Ys I — and, indeed, most of the subsequent Ys games — casts you in the role of one Adol Christin, a redheaded adventurer lad who washes up on the shores of the land of Esteria against all odds after surviving a strange phenomenon surrounding the island called the Stormwall. After a brief convalescence — and specifically against the recommendations of his doctor and nurse — he heads out into the world to explore and figure out what is going on, and before long, oh, wouldn’t you know it, he’s some sort of Chosen One at the centre of all sorts of mystical happenings that appear to converge on Darm Tower, a hulking, sinister structure on Esteria that seems to be the source of everyone’s troubles and woes.

Where Ys shines is in its small scale.
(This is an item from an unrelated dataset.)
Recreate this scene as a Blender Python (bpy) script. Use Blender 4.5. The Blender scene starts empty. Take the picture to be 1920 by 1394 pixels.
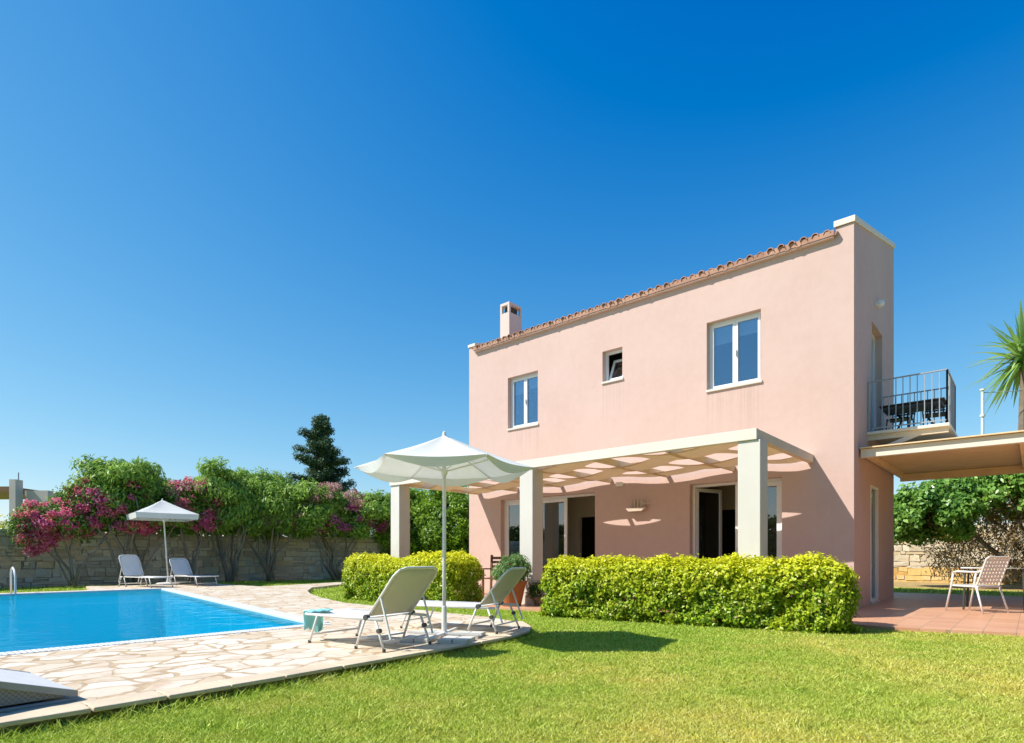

In this sense, it’s rather similar to the only other Falcom game I’ve played to date, The Legend of Heroes: Trails in the SkyTrails in the Sky featured a fairly hefty journey for its main cast, but its real appeal was in how much character and personality it gave each and every party member, shopkeeper, NPC on the streets and distinct region of the world. Ys I is the same, only in more concentrated form; the island is a very small place that you quickly learn to find your way around, even with the game’s total lack of any sort of map function, and it’s not long before you feel like you’ve got to know pretty much all of the 88 characters who are scattered around the game world, some of whom have something interesting to say, others of whom are simply background colour.

What’s fascinating about Ys is that even the incidental, “useless” NPCs are full of personality and have clearly been written with a greater context in mind. They each have their own little stories to tell, and over the course of Adol’s adventure, the things they say change subtly, giving you a good feeling of the sort of person they are and what they think about everything that’s been going on. And the game sometimes surprises you by making what appeared to be an incidental character rather more important than they first appeared.

Couple all this with some really lovely pixel art in the field, some gorgeous visual novel-style illustrations when speaking with the more important characters, and an absolutely rockin’ soundtrack, and, well, you have a game that is really rather good: unconventional, memorable, interesting and, most of all, fun.

If Ys I, the oldest and most primitive title in the series, is this appealing to me, I can only imagine how enjoyable the most well-regarded entries like Oath in Felghana and its ilk are. I’m looking forward to investigating the rest of the series in detail, and anticipate that I may well become a bit of a Falcom fanboy by the time I’m done with them.